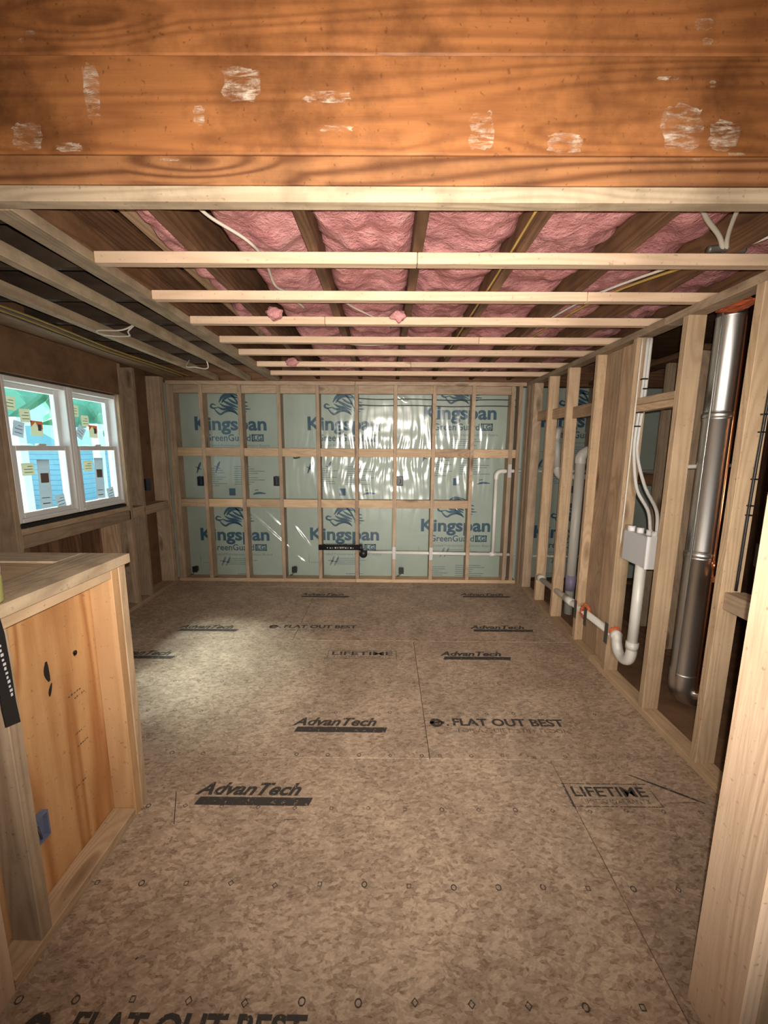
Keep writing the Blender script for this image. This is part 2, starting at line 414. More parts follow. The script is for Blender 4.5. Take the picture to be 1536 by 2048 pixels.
# fastening guide marks printed in rows across each sheet
rnd = random.Random(3)
for (p, x0, x1, y0, y1) in panels.values():
    if x0 > 1.4: continue
    if y1 < 0.6: 
        ys = [y1-0.02]
    else: ys = [y0+0.02, y0+0.335, y0+0.625, y0+0.92] if y1-y0 > 1 else [y0+0.05]
    pr = Print()
    for y in ys:
        x = x0+0.05
        while x < min(x1-0.03, 1.42):
            n, ph = rnd.choice([(4, 0), (4, math.pi/4), (10, 0)])
            pr.ring(x, y+rnd.uniform(-.004, .004), 0.0105, n, 0.35, ph); x += 0.1524
    if pr.v:
        o = pr.build('nailing_marks', M_INKF, p, 'floor', 0.0005); o['kind'] = 'stuff'
# dark scuffs and a stray chalk line
def scuff(a, b, wdt): return lambda p: p.stroke([a, ((a[0]+b[0])/2+0.004, (a[1]+b[1])/2), b], wdt)
fprint('scuff_mark', lambda p: [p.stroke([(0.80, 1.57), (0.80, 1.44)], 0.010), p.stroke([(0.797, 1.40), (0.80, 1.15)], 0.003)], 0.75, 1.5)
fprint('scuff_mark', lambda p: [p.stroke([(-0.83, 1.35), (-0.90, 1.50)], 0.008), p.stroke([(1.12, 1.62), (1.28, 1.52), (1.36, 1.47)], 0.012),
    p.stroke([(1.20, 1.47), (1.32, 1.475)], 0.006), p.stroke([(-0.40, 1.375), (-0.35, 1.378)], 0.006), p.stroke([(-0.72, 0.93), (-0.715, 0.935)], 0.012)], 0, 1.4)

# ================================================================= BACK WALL
yb = 4.246; YF = 4.37
wb = setting('wall_back')
SX = [-1.9418+0.4064*i for i in range(9)]
for (x0, x1, dz) in [(-2.46, -1.12, 0), (-1.117, 0.10, 0), (0.103, 1.32, 0), (1.323, 2.54, 0), (2.543, 3.2, 0)]:
    box('foam_board', x0, x1, YF+0.002, YF+0.052, 0, 2.156, M_FOAM, wb, bev=0.002)
for x in SX: stud(x-0.019, x+0.019, yb, yb+0.12, 0.038, 2.12, wb, 'grey')
for x0 in (-2.30, -2.262): stud(x0, x0+0.037, yb, yb+0.12, 0.038, 2.12, wb, 'grey')
stud(1.37, 1.408, yb, yb+0.12, 0.038, 2.12, wb, 'grey')
for x in (1.75, 2.16, 2.57, 2.98): stud(x-0.019, x+0.019, yb, yb+0.12, 0.038, 2.12, wb, 'grey')
for (x0, x1) in [(-2.30, -0.33), (-0.328, 1.442)]:
    box('bottom_plate', x0, x1, yb-0.002, yb+0.12, 0.0, 0.038, wood('pine', 'X'), wb)
    box('top_plate', x0, x1, yb-0.002, yb+0.12, 2.12, 2.158, wood('grey', 'X'), wb)
box('bottom_plate', 1.54, 3.2, yb, yb+0.12, 0, 0.038, wood('old', 'X'), wb); box('top_plate', 1.54, 3.2, yb, yb+0.12, 2.12, 2.158, wood('old', 'X'), wb)
edges = [-2.225] + SX + [1.389]
for i in range(len(edges)-1):
    a = edges[i]+(0.019 if i else 0.001); b = edges[i+1]-0.019
    j = 0.003*((i*37) % 5)
    if i < 9:
        box('header_block', a, b, yb+0.004+j*0.4, yb+0.042, 2.034, 2.119, wood('grey', 'X'), wb)
    box('blocking', a, b, yb+0.003+j*0.5, yb+0.041, 1.385, 1.474, wood('plank' if i == 7 else 'pine', 'X'), wb)
    if i < 8: box('blocking', a, b, yb+0.002+j*0.5, yb+0.040, 0.838, 0.926, wood('pine' if i != 0 else 'grey', 'X'), wb)
# printed boards
def board_logo(x0, zb, w=0.778, full=True):
    p = Print(); s = w/0.778
    p.text('Kingspan', x0, x0+w, zb, 0.135*s, bold=0.030)
    lx, lz = x0+0.20*s, zb+0.135*s
    def S(pts, a, b=None): p.stroke([(lx+q[0]*s, lz+q[1]*s) for q in pts], a*s, b*s if b else None)
    # the seated animal's flowing mane, back and tail, as brush strokes
    for (w_, pts_) in [(0.032, [(610, 152), (500, 138), (430, 175), (385, 240)]), (0.028, [(625, 185), (530, 165), (460, 195), (420, 245)]), (0.030, [(440, 222), (520, 262), (615, 300)]),
                       (0.024, [(500, 195), (560, 235), (625, 262)]), (0.024, [(395, 255), (450, 288), (530, 300), (610, 330)]), (0.020, [(345, 275), (300, 262), (280, 292), (315, 312), (372, 300)]),
                       (0.022, [(318, 310), (358, 360), (400, 385), (450, 357), (520, 345), (600, 375)]), (0.028, [(372, 300), (425, 322), (500, 322), (565, 342), (615, 392)]),
                       (0.022, [(605, 150), (655, 195), (682, 262)]), (0.018, [(650, 205), (700, 232), (745, 242)]), (0.016, [(650, 245), (705, 280), (750, 285)]),
                       (0.016, [(655, 290), (705, 316), (778, 320)]), (0.014, [(640, 335), (690, 350), (730, 350)]), (0.020, [(540, 150), (600, 215), (660, 330)])]:
        S([((q[0]-296)*0.00086, (419-q[1])*0.00086) for q in pts_], w_)
    gz = zb-0.118*s
    p.text('GreenGuard', x0+0.105*s, x0+0.60*s, gz, 0.070*s, bold=0.012)
    # boxed two letter mark, letters left open in the blue
    bx0, bx1, bz0, bz1 = x0+0.612*s, x0+0.742*s, gz-0.004, gz+0.072*s
    p.rect(bx0, bx1, bz0, bz0+0.012*s); p.rect(bx0, bx1, bz1-0.012*s, bz1); p.rect(bx0, bx0+0.016*s, bz0, bz1); p.rect(bx1-0.014*s, bx1, bz0, bz1)
    p.text('LG', bx0+0.022*s, bx1-0.02*s, bz0+0.016*s, 0.046*s, bold=0.03)
    p.build('printed_logo', M_BLUE, wb, 'Y', YF-0.0005)
    q = Print()
    q.text('Extruded Polystyrene Insulation Board', x0+0.09*s, x0+0.80*s, gz-0.060*s, 0.026*s)
    q.rect(x0-0.02, x0+0.10, gz-0.15, gz-0.146); q.rect(x0-0.02, x0-0.016, gz-0.15, gz-0.06)
    for k in range(4): q.rect(x0+0.30, x0+0.30+0.34*(0.8+0.2*math.sin(k*2.1)), gz-0.10-0.022*k, gz-0.094-0.022*k)
    p2 = Print()
    # arrows and paragraph lines between the big marks
    for k in range(9):
        q.rect(x0+0.40, x0+0.40+0.34*(0.75+0.25*math.sin(k*1.7+x0)), zb-0.40-0.024*k, zb-0.393-0.024*k)
        q.rect(x0+0.10, x0+0.10+0.22*(0.75+0.25*math.sin(k*2.3+x0)), zb-0.42-0.024*k, zb-0.413-0.024*k)
    q.build('printed_small_lettering', M_BLUE2, wb, 'Y', YF-0.0006)
    p2.rect(x0+0.335, x0+0.405, zb-0.715, zb-0.635)
    p2.stroke([(x0+0.60, zb-0.70), (x0+0.66, zb-0.685), (x0+0.74, zb-0.69)], 0.022); p2.stroke([(x0+0.62, zb-0.655), (x0+0.66, zb-0.65)], 0.018)
    for q_ in ((x0-0.01, zb-0.37), (x0+0.20, zb-0.36)):
        p2.stroke([(q_[0], q_[1]-0.10), (q_[0]+0.03, q_[1]-0.02), (q_[0]+0.05, q_[1]+0.02)], 0.024); p2.stroke([(q_[0]-0.01, q_[1]-0.03), (q_[0]+0.05, q_[1]-0.06)], 0.018)
    if zb > 1.0: p2.build('printed_symbols', M_BLUE, wb, 'Y', YF-0.0006)
    else:
        p3 = Print()
        for a in (0.22, 0.27):
            p3.stroke([(x0+a, zb-0.30), (x0+a+0.03, zb-0.24), (x0+a+0.05, zb-0.19)], 0.022)
        p3.stroke([(x0+0.20, zb-0.24), (x0+0.31, zb-0.26)], 0.02)
        p3.build('printed_symbols', M_BLUE2, wb, 'Y', YF-0.0006)
for x0, zb in [(-2.078, 1.665), (-0.855, 1.672), (0.400, 1.795), (-2.093, 0.442), (-0.855, 0.455), (0.393, 0.565), (1.66, 1.72), (1.66, 0.50)]:
    board_logo(x0, zb)

# clear plastic film hung over the boards, with folds that catch the flash
def film():
    nx, nz = 330, 200; x0, x1, z0, z1 = -2.25, 1.34, 0.045, 2.07
    ridges = [((-1.54, 0.79), (-1.07, 0.34), 0.012, 0.022), ((-1.37, 0.80), (-1.14, 0.58), 0.010, 0.014), ((-1.03, 0.62), (-0.84, 0.36), 0.011, 0.02),
              ((-1.05, 0.58), (-0.86, 0.35), 0.007, 0.012), ((-1.02, 0.28), (-0.9, 0.18), 0.009, 0.014), ((0.12, 2.05), (0.22, 1.98), 0.012, 0.02), ((0.75, 0.85), (0.88, 0.72), 0.012, 0.02)]
    vs, fs = [], []
    for j in range(nz+1):
        z = z0+(z1-z0)*j/nz
        for i in range(nx+1):
            x = x0+(x1-x0)*i/nx
            amp = math.exp(-((x-0.10)/1.0)**2)*math.exp(-((z-1.33)/0.36)**2)*0.95 + 0.10
            wv = x + 0.05*noise.noise(Vector((x*3, 0, z*2.2)))
            y = amp*(0.0018*math.sin(wv*78+6*noise.noise(Vector((x*4, 5, z*3))))+0.0105*noise.noise(Vector((wv*19, 2, z*2.0)))+0.0050*noise.noise(Vector((wv*44, 7, z*4.5)))+0.005*noise.noise(Vector((x*7, 4, z*11))))
            y += 0.004*noise.noise(Vector((x*6, 9, z*6)))*amp*2 + 0.003*noise.noise(Vector((x*2.2, 1, z*2.2)))
            for (a, b, wd, h) in ridges:
                ax, az = a; bx, bz = b; dx, dz = bx-ax, bz-az; L = dx*dx+dz*dz
                t = ((x-ax)*dx+(z-az)*dz)/L
                if -0.1 < t < 1.1:
                    d = math.hypot(x-ax-dx*t, z-az-dz*t)
                    if d < 4*wd: y -= h*0.9*math.exp(-(d/wd)**2)*max(0, math.sin(math.pi*min(max(t*0.9+0.05, 0), 1)))
            vs.append((x, y, z))
    for j in range(nz):
        for i in range(nx): a = j*(nx+1)+i; fs.append((a, a+1, a+nx+2, a+nx+1))
    base = Vector((-0.4, 4.350, 0.045))
    # between the studs and the boards, behind the blocking
    o = mesh_obj('plastic_sheet', [Vector(v)-Vector((base.x, 0, base.z)) for v in vs], fs, M_FILM, None, base, True)
    tag(o, 'clear wrinkled plastic sheet stretched over the green foam boards of the back wall', 'plastic sheet')
film()

# boxes, pipes and cables in the back wall
def outlet(x, z, lab, w=0.06, h=0.10, y=4.255, mat=None, side=1):
    t = thing('outlet_box', (x, y+0.06, z-h/2), lab, 'electrical box', 'electrical boxes on the back wall studs')
    m = mat or M_NAVY; th = 0.006
    for (a, b, c, d) in [(x-w/2, x-w/2+th, z-h/2, z+h/2), (x+w/2-th, x+w/2, z-h/2, z+h/2), (x-w/2, x+w/2, z+h/2-th, z+h/2), (x-w/2, x+w/2, z-h/2, z-h/2+th)]:
        box('side_wall', a, b, y, y+0.065, c, d, m, t, bev=0.001)
    box('back_panel', x-w/2, x+w/2, y+0.06, y+0.066, z-h/2, z+h/2, M_BLACK, t, bev=0.001)
    box('mounting_ear', x-0.006, x+0.006, y-0.002, y+0.002, z+h/2, z+h/2+0.008, m, t, bev=0.0005)
    tube('wire_end', [(x, y+0.058, z+0.02), (x+0.01, y+0.03, z-0.01), (x-0.006, y+0.02, z-0.025)], 0.004, M_DARKC, t, 6)
outlet(-2.01, 1.115, 'blue electrical box at mid height of back wall, leftmost of the three', w=0.055)
outlet(-1.183, 1.120, 'blue electrical box at mid height, beside the third stud from the left corner', w=0.062)
outlet(0.148, 1.130, 'blue electrical box at mid height, rightmost of the three on the back wall', w=0.066)
def lowbox(x, z, lab):
    t = thing('cable_box', (x, 4.33, z-0.03), lab, 'electrical box', 'small black boxes near the floor')
    box('box_body', x-0.024, x+0.024, 4.30, 4.345, z-0.03, z+0.03, M_BLACK, t, bev=0.006)
    box('box_lip', x-0.028, x+0.028, 4.292, 4.30, z-0.034, z+0.034, M_BLACK, t, bev=0.002)
    tube('cable_tail', [(x, 4.30, z-0.02), (x-0.02, 4.29, z-0.05), (x-0.05, 4.29, z-0.062)], 0.005, M_DARKC, t, 6)
lowbox(-2.15, 0.118, 'small black box near the floor at the left end of the back wall')
lowbox(-1.027, 0.121, 'small black box near the floor below the silver folds of plastic')
lowbox(0.175, 0.12, 'small black box near the floor below the white horizontal pipe')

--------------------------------

## WHAT YOU WILL DO
Take the lines from the start of the material to the line with "0.012)], 0, 1.4)", both included, and transcribe them exactly without the pictures.

## RESPONSE TO THIS TASK
Keep writing the Blender script for this image. This is part 2, starting at line 414. More parts follow. The script is for Blender 4.5. Take the picture to be 1536 by 2048 pixels.
# fastening guide marks printed in rows across each sheet
rnd = random.Random(3)
for (p, x0, x1, y0, y1) in panels.values():
    if x0 > 1.4: continue
    if y1 < 0.6: 
        ys = [y1-0.02]
    else: ys = [y0+0.02, y0+0.335, y0+0.625, y0+0.92] if y1-y0 > 1 else [y0+0.05]
    pr = Print()
    for y in ys:
        x = x0+0.05
        while x < min(x1-0.03, 1.42):
            n, ph = rnd.choice([(4, 0), (4, math.pi/4), (10, 0)])
            pr.ring(x, y+rnd.uniform(-.004, .004), 0.0105, n, 0.35, ph); x += 0.1524
    if pr.v:
        o = pr.build('nailing_marks', M_INKF, p, 'floor', 0.0005); o['kind'] = 'stuff'
# dark scuffs and a stray chalk line
def scuff(a, b, wdt): return lambda p: p.stroke([a, ((a[0]+b[0])/2+0.004, (a[1]+b[1])/2), b], wdt)
fprint('scuff_mark', lambda p: [p.stroke([(0.80, 1.57), (0.80, 1.44)], 0.010), p.stroke([(0.797, 1.40), (0.80, 1.15)], 0.003)], 0.75, 1.5)
fprint('scuff_mark', lambda p: [p.stroke([(-0.83, 1.35), (-0.90, 1.50)], 0.008), p.stroke([(1.12, 1.62), (1.28, 1.52), (1.36, 1.47)], 0.012),
    p.stroke([(1.20, 1.47), (1.32, 1.475)], 0.006), p.stroke([(-0.40, 1.375), (-0.35, 1.378)], 0.006), p.stroke([(-0.72, 0.93), (-0.715, 0.935)], 0.012)], 0, 1.4)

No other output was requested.